Soccer / Premier League

This Isn’t Beitar’s Reality, or Is It?

Beitar Jerusalem doesn’t believe its whole season will be as bad as Sunday, while Hapoel Be’er Sheva has a hard time accepting that the future may be rosier.

After his team lost 2-0 to Hapoel Be'er Sheva in the Ramat Gan national stadium on Sunday night, Coach Eli Cohen declared, "This isn't Beitar."

His protestation regarding his understaffed soccer team was understandable. Zahi Elihen and Eden Nahmani, two of the team's strikers, have scored four career goals in the Premier League between them. The middle of the defense was manned by Tal Kahila and Barak Moshe; the experience of the former basically amounts to the advice he receives from his father, former player Ehud Kahila, while Moshe's experience comes from a gig in the position with his youth team six years ago.

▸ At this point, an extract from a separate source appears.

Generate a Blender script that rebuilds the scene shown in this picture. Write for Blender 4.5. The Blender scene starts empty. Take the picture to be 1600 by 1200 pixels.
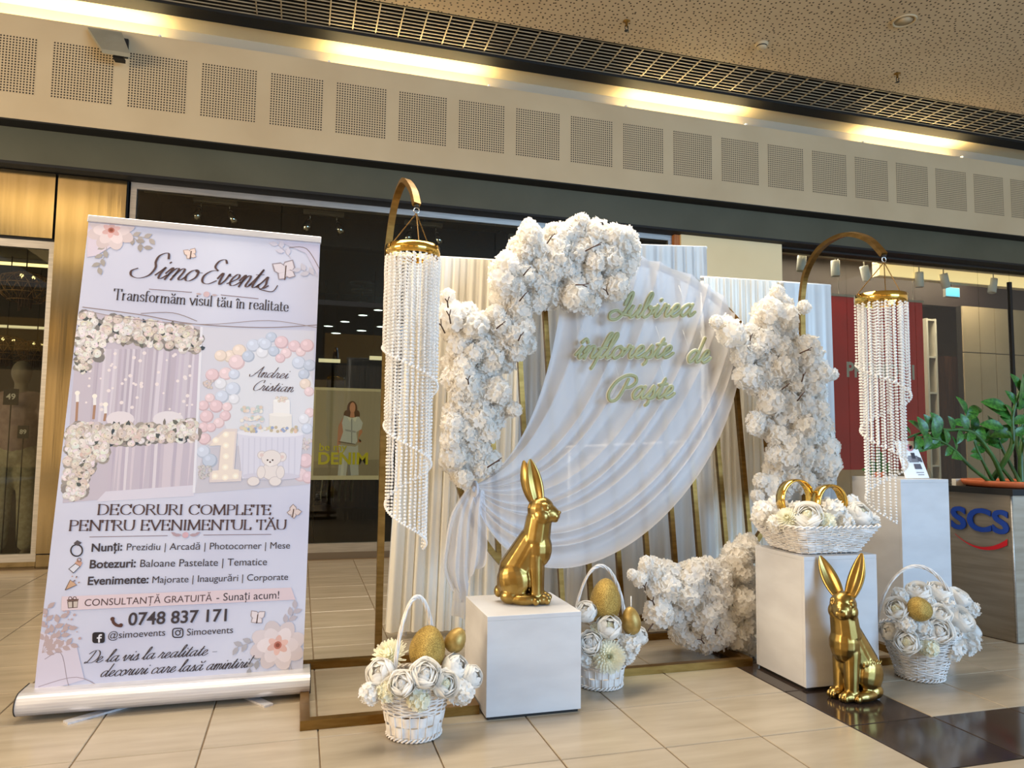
import bpy, bmesh, math, random
from mathutils import Vector, Matrix
# ---------------------------------------------------------------- camera
T = 0.4                                   # one floor tile, metres
YAW, PITCH, ROLL, FPX = -0.281468, 0.0765686, 0.0121604, 1139.9
CAM = Vector((-0.256003, -7.142792, 2.746711)) * T
SC = bpy.context.scene
C = SC.collection
_f = Vector((-math.sin(YAW)*math.cos(PITCH), math.cos(YAW)*math.cos(PITCH), math.sin(PITCH)))
_r0 = Vector((math.cos(YAW), math.sin(YAW), 0)); _u0 = _r0.cross(_f)
_r = _r0*math.cos(ROLL)+_u0*math.sin(ROLL); _u = -_r0*math.sin(ROLL)+_u0*math.cos(ROLL)
cd = bpy.data.cameras.new('camera'); cam = bpy.data.objects.new('camera', cd); C.objects.link(cam)
cd.sensor_width = 36; cd.lens = FPX/1600*36; cd.clip_end = 200; cd.clip_start = 0.05
cam.matrix_world = Matrix(((_r.x, _u.x, -_f.x, CAM.x), (_r.y, _u.y, -_f.y, CAM.y), (_r.z, _u.z, -_f.z, CAM.z), (0, 0, 0, 1)))
SC.camera = cam
# ---------------------------------------------------------------- light
w = bpy.data.worlds.new('world'); SC.world = w; w.use_nodes = True
w.node_tree.nodes['Background'].inputs[0].default_value = (1.0, 0.92, 0.82, 1)
w.node_tree.nodes['Background'].inputs[1].default_value = 0.52
def area(name, loc, target, sx, sy, power, col, spread=180):
    l = bpy.data.lights.new(name, 'AREA'); l.shape = 'RECTANGLE'; l.size = sx; l.size_y = sy; l.energy = power; l.color = col
    o = bpy.data.objects.new(name, l); C.objects.link(o); o.location = loc
    o.rotation_euler = (Vector(target)-Vector(loc)).to_track_quat('-Z', 'Y').to_euler(); l.spread = math.radians(spread)
    return o
area('daylight_entrance', (5.7, -9.0, 2.7), (0.6, 0.5, 1.0), 7.0, 3.6, 770, (0.34, 0.63, 1.0))
area('shop_light_left', (-6.6, -1.6, 2.5), (1.0, 0.6, 0.7), 3.0, 2.2, 285, (1.0, 0.80, 0.55))
area('mall_ceiling_light', (0.6, 0.95, 4.7), (0.8, 0.3, 0.0), 5.0, 1.5, 125, (1.0, 0.90, 0.74), 125)
SC.view_settings.view_transform = 'Standard'; SC.view_settings.look = 'None'
SC.view_settings.exposure = 0.45; SC.view_settings.gamma = 1; SC.view_settings.use_curve_mapping = False

# ---------------------------------------------------------------- helpers
R = random.Random(7)
PI = math.pi
def ray(px, py): return _r*(px-800)+_u*(600-py)+_f*FPX
def at(px, py, yt):
    d = ray(px, py); return CAM+d*((yt*T-CAM.y)/d.y)
def atz(px, py, zt):
    d = ray(px, py); return CAM+d*((zt*T-CAM.z)/d.z)
def fl(px, py): return atz(px, py, 0)
def P(x, y, z=0): return Vector((x, y, z))*T
def proj(p):
    d = p-CAM; z = d.dot(_f); return 800+FPX*d.dot(_r)/z, 600-FPX*d.dot(_u)/z
def lin(c): return tuple(((v/255)/12.92 if v/255 <= 0.04045 else ((v/255+0.055)/1.055)**2.4) for v in c)
def col(c): return (*lin(c), 1.0)

def mat(name, c, rough=0.5, metal=0.0, emit=None, es=0.0, trans=0.0, spec=0.5, ior=1.45, coat=0.0):
    m = bpy.data.materials.new(name); m.use_nodes = True
    b = m.node_tree.nodes['Principled BSDF']
    b.inputs['Base Color'].default_value = col(c); b.inputs['Roughness'].default_value = rough
    b.inputs['Metallic'].default_value = metal; b.inputs['Transmission Weight'].default_value = trans
    b.inputs['Specular IOR Level'].default_value = spec; b.inputs['IOR'].default_value = ior
    b.inputs['Coat Weight'].default_value = coat
    if emit: b.inputs['Emission Color'].default_value = col(emit); b.inputs['Emission Strength'].default_value = es
    return m
def N(m, t, **kw):
    n = m.node_tree.nodes.new(t)
    for k, v in kw.items(): setattr(n, k, v)
    return n
def L(m, a, b): m.node_tree.links.new(a, b)
def bsdf(m): return m.node_tree.nodes['Principled BSDF']
def noisy(m, c1, c2, scale=5, stretch=(1, 1, 1), lo=0.35, hi=0.65, detail=4, bump=0.0, rnd=False, coord='Object', bscale=None):
    """vary a material's base colour with noise between two colours; optional fine relief"""
    tc = N(m, 'ShaderNodeTexCoord'); mp = N(m, 'ShaderNodeMapping'); mp.inputs['Scale'].default_value = stretch
    L(m, tc.outputs[coord], mp.inputs['Vector'])
    src = mp.outputs['Vector']
    if rnd:
        oi = N(m, 'ShaderNodeObjectInfo'); mu = N(m, 'ShaderNodeMath', operation='MULTIPLY'); mu.inputs[1].default_value = 37.0
        L(m, oi.outputs['Random'], mu.inputs[0])
        ad = N(m, 'ShaderNodeVectorMath', operation='ADD'); L(m, src, ad.inputs[0]); L(m, mu.outputs[0], ad.inputs[1]); src = ad.outputs[0]
    no = N(m, 'ShaderNodeTexNoise'); no.inputs['Scale'].default_value = scale; no.inputs['Detail'].default_value = detail
    L(m, src, no.inputs['Vector'])
    mr = N(m, 'ShaderNodeMapRange'); mr.inputs[1].default_value = lo; mr.inputs[2].default_value = hi
    L(m, no.outputs['Fac'], mr.inputs[0])
    mx = N(m, 'ShaderNodeMix', data_type='RGBA'); mx.inputs['A'].default_value = col(c1); mx.inputs['B'].default_value = col(c2)
    L(m, mr.outputs[0], mx.inputs['Factor']); L(m, mx.outputs['Result'], bsdf(m).inputs['Base Color'])
    if bump:
        n2 = N(m, 'ShaderNodeTexNoise'); n2.inputs['Scale'].default_value = bscale or scale*3; n2.inputs['Detail'].default_value = 3
        L(m, src, n2.inputs['Vector'])
        bp = N(m, 'ShaderNodeBump'); bp.inputs['Strength'].default_value = bump; bp.inputs['Distance'].default_value = 0.01
        L(m, n2.outputs['Fac'], bp.inputs['Height']); L(m, bp.outputs[0], bsdf(m).inputs['Normal'])
    return m
def cloth(name, c, transp=0.0, transl=0.35, sheen=0.0, gloss=0.0):
    m = bpy.data.materials.new(name); m.use_nodes = True; nt = m.node_tree; nt.nodes.clear()
    out = N(m, 'ShaderNodeOutputMaterial'); d = N(m, 'ShaderNodeBsdfDiffuse'); d.inputs[0].default_value = col(c)
    t = N(m, 'ShaderNodeBsdfTranslucent'); t.inputs[0].default_value = col(c)
    mx = N(m, 'ShaderNodeMixShader'); mx.inputs[0].default_value = transl
    L(m, d.outputs[0], mx.inputs[1]); L(m, t.outputs[0], mx.inputs[2]); last = mx.outputs[0]
    if gloss:
        g = N(m, 'ShaderNodeBsdfGlossy'); g.inputs['Roughness'].default_value = 0.38; g.inputs[0].default_value = col((255, 250, 240))
        m3 = N(m, 'ShaderNodeMixShader'); m3.inputs[0].default_value = gloss; L(m, last, m3.inputs[1]); L(m, g.outputs[0], m3.inputs[2]); last = m3.outputs[0]
    if transp:
        tr = N(m, 'ShaderNodeBsdfTransparent'); m2 = N(m, 'ShaderNodeMixShader'); m2.inputs[0].default_value = transp
        L(m, last, m2.inputs[1]); L(m, tr.outputs[0], m2.inputs[2]); last = m2.outputs[0]
    L(m, last, out.inputs[0])
    return m
def glassmat(name, tint, refl=0.9, base=0.0):
    m = bpy.data.materials.new(name); m.use_nodes = True; nt = m.node_tree; nt.nodes.clear()
    out = N(m, 'ShaderNodeOutputMaterial'); t = N(m, 'ShaderNodeBsdfTransparent'); t.inputs[0].default_value = col(tint)
    g = N(m, 'ShaderNodeBsdfGlossy'); g.inputs['Roughness'].default_value = 0.01; g.inputs[0].default_value = (refl, refl, refl, 1)
    fr = N(m, 'ShaderNodeFresnel'); fr.inputs[0].default_value = 1.5
    ge = N(m, 'ShaderNodeNewGeometry'); iv = N(m, 'ShaderNodeMath', operation='SUBTRACT'); iv.inputs[0].default_value = 1; L(m, ge.outputs['Backfacing'], iv.inputs[1])
    mu = N(m, 'ShaderNodeMath', operation='MULTIPLY'); L(m, fr.outputs[0], mu.inputs[0]); L(m, iv.outputs[0], mu.inputs[1])
    mx = N(m, 'ShaderNodeMixShader'); L(m, mu.outputs[0], mx.inputs[0]); L(m, t.outputs[0], mx.inputs[1]); L(m, g.outputs[0], mx.inputs[2])
    L(m, mx.outputs[0], out.inputs[0]); return m
def printmat(name, rough=0.55):
    m = mat(name, (255, 255, 255), rough, spec=0.3); a = N(m, 'ShaderNodeVertexColor'); a.layer_name = 'Col'
    L(m, a.outputs[0], bsdf(m).inputs['Base Color']); return m

ORG = {}
def thing(name, label, cat, loc=(0, 0, 0), group=None, mw=None):
    o = bpy.data.objects.new(name, None); C.objects.link(o); o.empty_display_size = 0.05
    if mw is not None: o.matrix_world = mw; ORG[o] = None
    else: o.location = loc; ORG[o] = Vector(loc)
    o['label'] = label; o['category'] = cat
    if group: o['group'] = group
    return o
def tag(o, label, cat, group=None):
    o['label'] = label; o['category'] = cat
    if group: o['group'] = group
    return o
def link(name, me, parent=None, kind=None, org=None):
    o = bpy.data.objects.new(name, me); C.objects.link(o)
    if parent is not None: o.parent = parent; ORG[o] = ORG.get(parent)
    else: ORG[o] = org
    if kind: o['kind'] = kind
    return o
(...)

If it comforts anybody, Beitar deserved to score one more goal than it finished with and to yield at least one fewer. Goalkeeper Moshe Harush's mistake was indeed egregious, missing a routine free kick in injury time. If soccer were mathematics, or at least just, Beitar would not have lost.

"This isn't Hapoel Be'er Sheva," is what the team's head coach, Elisha Levy, could have uttered at the end of the same match, but that would have required a measure of humility. Who knows? Perhaps the team has exhausted its tendency to self-destruct, and all that is left for the fans to do is to sit and relax; to cross their hands behind their necks and enjoy players who are capable of fulfilling their potential.

Here's what Levy really said after the game: "We reached a lot of scoring opportunities, although in the second half we lost a little ground in the center of the pitch. It's impossible to play well 90 minutes straight, and so it's important to play in a mature manner and to know how to take advantage of the good minutes."

Between the two halves up in Acre, as part of a trend established last season, Hapoel Acre's Yuval Naim was asked to give a sideline interview on his way from the dressing room to the pitch. Usually, head coaches are full of cliches like "we need to be first to every ball" and "to apply pressure on their side of the pitch" - it's the mortar that holds together the bricks of Israeli soccer. But this time the meeting between the media man and Hapoel Acre's coach provided a rare moment of honesty.

"No team will have a chance against Maccabi Tel Aviv during the coming seasons," said Naim. One half against the reigning league champion was enough for him to declare the fate of the next few seasons. Even if he were just covering himself for the collapse of his players in yielding two quick goals, Naim gave expression to the feeling – perhaps fear is the right word – accompanying all those who do not receive their salary from Maccabi Tel Aviv owner Mitch Goldhar. If Maccabi is inspired, a perfect storm will arise that will hurl aside anyone who gets in its way.

It's likely that Naim reached this conclusion even earlier, but there was no one around to ask his opinion. Goalkeeper David Goresh took the ball out of the net in the seventh minute, and something in the way he turned back, in the movement of his hopeless hands, looked familiar to Naim. After all, he had to do the same thing just six minutes earlier. Naim, himself a man of hand gestures that unmask his mood, also waved his hands in the air as if to say, "Jeez, how did they stick me and them into the same league?"

And, indeed, it had been a long time since Naim last saw a brilliant pass like the one Rada Prica made to Eran Zehavi, who scored Maccabi's second goal. His players, it's reasonable to assume, aren't capable of replicating it, even if they didn't have to deal with opposition. When Maccabi threatened to score again, he certainly had ideas about making a change, but they remained theoretical; only four players were sitting on the bench. One of them is a goalie, two others teenagers. He was shorthanded because of the budget control committee, the customs of Israeli soccer. Maccabi, in contrast, put Yoav Ziv in the stands and kept Moshe Lugasi and Omri Ben Harush at home.

Naim's salvation actually came from a completely unexpected direction. The same Maccabi Tel Aviv, which, during the first minutes, looked like someone who was liable to create an unassailable advantage in goal difference in the season opener, stopped as if it were intentional. The left wing, which created the Barak Itzhaki's first goal, became dead tired; the center of the pitch, which put almost illegal pressure on Acre's midfield, stopped to catch its breath, perhaps to infuse Naim with a little optimism about the future of the team, which is marked from the start as one of the weakest in the league. They still have to play Maccabi Haifa and Hapoel Tel Aviv. And perhaps, just perhaps, Naim was only exaggerating.